5. Neither candidate really came out against regime change.

Sanders started out the debate by coming out strongly against regime change, saying that the United States could easily overthrow other governments, but “foreign policy is not just to know that you can overthrow a terrible dictators, it’s to understand what happens the day after.” Later in the debate, however, he defended his vote for regime change in Libya in 2011. “Everybody voted for it wanting to see Libya move toward democracy,” he said. “Of course we all wanted to do that.”

Sanders’ defense of democracy ignores that past U.S. regime change — including the invasion of Iraq in 2003, which he never fails to mention he voted against — was often done in the name of democracy. In February 2003, shortly before the U.S. invasion of Iraq, Bush specifically mentioned democracy as justification for regime change in Iraq, in a speech at the American Enterprise Institute. “A new regime in Iraq would serve as a dramatic and inspiring example of freedom for other nations in the region,” Bush said. “Success in Iraq could also begin a new stage for Middle Eastern peace, and set in motion progress towards a truly democratic Palestinian state.” Using the same reasoning Bush did to advocate regime change certainly isn’t the best.

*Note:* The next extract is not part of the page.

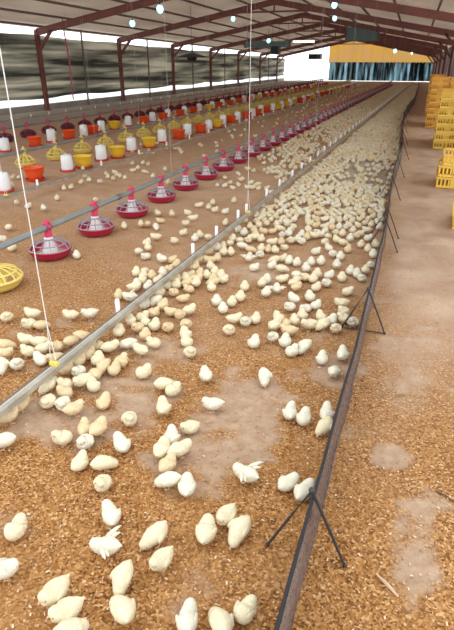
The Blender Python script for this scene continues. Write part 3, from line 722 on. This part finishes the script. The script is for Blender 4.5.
# px, py, facing direction in the photo (deg), colour, pose -- measured on the photograph
RAW = """15.5 531 60 c h|3 571 20 w s|55.5 594 225 c s|67.5 615 210 c s|69 630 30 c s|156 537 225 c s|162 561 225 c s|122 578 235 c s|124 611 105 c s|187 622 95 w s|206 534 75 c s|226.5 517 230 c s|238.5 531 220 c p|244.5 612 60 c h|222 624 100 c s|112 517 95 w s|107 547 170 w f
63.5 439 200 c h|4 442 180 w s|48.5 402 240 c c|63 404 230 w c|74 410 20 y s|86 428 60 y s|86 443 250 w h|80 462 40 c s|50 386 210 c s|65.5 392 160 y s|73 383 180 c s|10 416 30 y s|18 408 40 y s|93.5 384 90 c s|103 402 80 y s|129.5 420 250 c h|97 430 45 y s|122.7 446 100 w s|103 464 25 c s|103 484 230 c h|164 385 20 c s|172.5 390 30 c s|163.8 409 70 c s|165 450 60 c s|171 440 60 w s|169 461 45 y s|175 453 30 c s|168.5 481 180 w s|213 405.5 180 w s|190.3 427.6 200 c c|187 488.5 85 w s|247 475.6 150 w f|290 414 100 w s|302.7 419 90 w h|327 415.7 60 w s|333.5 428 240 c s|287 482 40 w s|302.7 493 60 w s
7 318 300 c h|32.5 315 180 c s|41.7 326 20 y s|30 324 200 c s|71 316 180 c s|26.7 341 170 c s|40 343 10 c s|30 351 180 c s|41 348 10 c s|56.7 346.7 215 y s|54 357.5 200 y s|42.5 360 120 w c|5 346 0 y s|5 354 0 y s|2.5 366 300 w s|17 365 300 w h|73.5 341 30 y s|70 366 20 y s|90 314.7 190 w s|137.5 285 90 w h|142 280 60 c h|119 296 90 y h|130 298 180 w f|119 331 70 c s|80 338 0 y s|84 357 60 y s|78 361 40 y s|99 346.5 190 y s|108 348 20 c s|128 345 185 w s|141.7 351 150 c s|98 361 60 c h|103 367.5 210 y s|114 369 75 y s|121 363 20 y c|79 371 200 w s|92.5 378 95 y s|77.5 382 200 c s|143 372.5 30 c s|132.5 321 120 c c|141 318 20 c s|139 327 200 y s|145 335 60 y s|148 324 90 c h|146 304 40 w s|148 287.5 50 w s
174 293 200 y h|183 298 0 y s|189 289 180 y s|177.5 285 60 c h|170 285 90 c s|160 292 90 c s|187 281 120 c s|195 283 60 c s|155 301.6 200 w s|162.5 306.7 40 y s|153 313 0 y s|189 311 20 c s|171.7 312.5 180 y c|180 316 300 y s|186 324.5 300 y c|168 327 200 y s|151 325 90 c h|186 335 90 c c|187 342.5 90 c c|190 353 250 c h|154 344 180 c h|211.7 288 100 c h|216.7 302 90 w h|223 309.5 90 w h|206 376.7 110 w s|214 281 180 y s|221 280 0 c h
244.7 287.5 90 c h|231.7 303 60 c h|240 298 60 c h|235 320 0 c s|246 322 250 w h|254 320 90 c h|229 330 250 c s|253.7 342.5 90 w s|265 377.5 300 w s|263 283 60 c s|266 293.7 60 w s|276.7 290 90 w f|274 326.7 60 c s|279 319 120 c h|286.7 324 100 y s|294 321.7 60 c h|289 332 180 y s|273 337.5 250 w h|285 342.5 120 w c|295 350 20 w s|294 300 150 w s|290 307 200 w s|296 288 20 y s|296 281 60 c s
316 287 30 c s|326.7 283 200 w s|347.5 291.7 0 c s|310 298 120 w h|314 306 20 w s|307.5 308 200 w s|302.5 316 60 c h|321 317.5 90 c h|310 325.5 180 c s|322.5 325 200 c s|330.5 321.5 60 w h|336 329 250 c h|341.7 304 180 c s|344 311 180 c s|344 318.5 180 c s|352.5 322.5 250 w h|301 348 200 w s|322 358.7 120 w s|343 356 60 w s|334 372.5 70 w s
124 226.7 90 c h|141 224.7 95 c s|148 224.7 60 y s|156 227 300 w s|160.7 221 180 y c|158 214 150 c s|172 214.7 120 c f|156 237.6 180 c s|174.7 240.7 200 c s|146.7 242.7 20 c s|148 248 90 c h|138.7 252 70 w s|146 256 200 w s|162.7 260 160 w s|172 260 0 y s|136.7 272.7 80 c s|144.7 272 60 c s|142.4 279.5 60 c h|151 276.7 90 y h|162.7 272.7 110 w s|168.7 270 0 y c|136 286 0 c s|158 282 30 c s|177 280 60 y s|176.7 265 40 y s
199 205 0 c s|212.7 202.5 60 c s|208.7 207 90 c s|214.7 210.5 0 c h|225 211.7 0 w s|234 201 60 c h|188 213 180 c s|193 219 0 c s|186 224 200 c s|183 232.7 0 c s|195 239 60 w h|200 235.5 120 c h|208.7 237.7 20 c s|225.6 222.7 50 c s|209 251 30 y s|218 248 90 w h|223 245.5 60 c s|229 244 60 c s|223.5 253 60 c s|230.7 252.7 90 c h|216.7 259 60 y s|210 261 180 y s|238 229 250 w s|232.7 239 60 c s|240 241 60 c s|198 260.7 0 y s|210.7 267 120 c h|215 273 90 c h|206.7 276 120 c h|214 280 60 y h|220.7 277 60 c h|195 268 50 y s|199 274 50 y s|192 275 10 y s|193 281 10 y s|186 282 10 y s
262 206.7 200 w s|263 213 60 c s|270 210.7 60 c h|280 212 10 c s|257 216 60 w h|292 205 60 c s|292 212.7 20 c s|288.7 217 200 c h|282.7 218.7 200 c s|245 221 50 c s|294 219.5 20 w s|276.7 224.7 120 c h|280 229 0 c s|286.7 225 300 w s|291 229 300 w s|282.7 235 250 w h|288 234 60 w h|250 227 90 c h|254 231 60 y h|255 236 60 c s|244 232.7 60 w s|265 232 180 y c|271 231.5 0 y c|248 240.5 250 c h|254 237.5 0 c s|261 239.5 60 c h|272 242.7 0 c s|280.7 242.5 60 y h|284.7 247 200 c s|291 241 250 c h|298 240 60 w h|242.7 246.5 0 w s|250.7 250 0 y s|262 248.7 60 c s|260 255 250 w h|268 249 90 y s|275 251 120 c s|249 259 60 w f|254 267.5 0 w s|282.7 258 20 c s|274.7 260 180 c s|272 265.5 20 w s|289 261.5 60 w h|296.7 263.5 60 w h|282 269.5 0 c s|282 278.5 0 c s|297 276 20 w s|295 282 20 c s|265 281 50 w s
308 216.5 90 w h|308 222 90 c h|331 211 90 y h|326.7 219 90 y h|318 220.5 60 y h|316 225.5 0 y s|308 229.5 300 c s|332 223 60 w h|339 221 60 c h|345 219.5 60 w h|352 221 20 c s|346 227.5 250 w h|352.7 231 60 c h|338.7 228 60 w h|336 233 250 c h|342 234 60 c h|331.7 228 90 y h|325 231.5 60 w s|314.7 236 180 c s|320.5 235 0 w h|328 237 60 c s|350 239 60 w h|357 236 250 c h|306.7 237.5 60 y h|337 240.5 160 c h|343 243 0 c s|325 242 320 c s|301.5 235 60 w h|301 241.5 200 w h|315.7 251.5 0 w s|329 249 150 w s|334 255 300 w s|339 257 90 w h|348 250 60 y h|311 262.7 90 w h|320.7 262 60 w h|306 269 90 w h|336.7 266 90 w s|329 275 20 w s|316.7 275 60 c h|305 277.5 200 c s|312 279.5 60 c h|342 278.5 90 c h|351 272 60 w h|358 275 90 w s
373 255 90 w h|372 265.5 250 w h|365 271.5 60 c s|360 276.5 240 w s|368 238 0 w s|375.5 245 120 c c|368 249.5 90 c c|361 245 60 c h|367 230.5 180 w s|371 225 60 c h|380 228 50 w s|384 221 40 w h|380 215.5 90 w h|368.7 219.5 60 w s|362.7 218 60 c h|373 217 20 c h|377 222 300 w s|384 210.7 60 c h|76.7 255 110 w s|95.7 200 90 w s|44 209 130 w s|57 198 60 c s|17 203 60 c s|28 206 20 w s|9 228 150 c s|3 239 200 w s|12 248 20 c s|13 178 20 c s|20 178 120 w s|64 188 60 c s|71 187 20 c s|81 182 20 c s|89 180 60 w s|78 168.5 90 c h|106 173.5 90 c s|115 172.5 180 c s|120 176 60 c s|143 163 20 w s|132 164 20 c s|8 187 60 c s|165 170 60 w s|153 176 30 w s|168 182 60 c s|154 194 60 w s|180 151 60 w s|175 149 10 c s|199.5 145 20 w s|85 176 200 c s|113 179 30 c s|117 175 90 c h|100 182 200 w s|108 177 60 c h|133 171 0 c s|138 168 60 w h|148 164 30 c s|125 178 60 c h|145 172 0 c s|33 172 60 c s"""
PTS = []
for ln in RAW.replace('\n', '|').split('|'):
    a = ln.split()
    if len(a) != 5: continue
    px, py, dr = float(a[0]), float(a[1]), math.radians(float(a[2]))
    z = .038 if a[4] in 'sfp' else .032
    x, y = gp(px, py, z); x2, y2 = gp(px + 4 * math.cos(dr), py - 4 * math.sin(dr), z)
    pose = PZ[a[4]]
    if pose == 'standing' and random.random() < .22: pose = 'pecking'
    if pose == 'standing' and random.random() < .2: pose = 'crouching'
    if pose in ('standing', 'crouching') and py < 400 and random.random() < .5: pose = 'huddled'
    PTS.append([x, y, math.atan2(y2 - y, x2 - x), C[a[3]], pose, random.uniform(1.0, 1.1)])
n_meas = len(PTS)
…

Clinton, who has voted for the invasions of Afghanistan in 2001 and Iraq in 2002, and advocated for regime change Libya in 2011, similarly failed to take a strong stance on regime change abroad. In addition, while she specifically called out that Sanders had voted for a 1998 law which she described as a “regime change resolution with respect to Iraq,” she failed to mention that the law, the Iraq Liberation Act, was signed into law by her husband, former President Bill Clinton.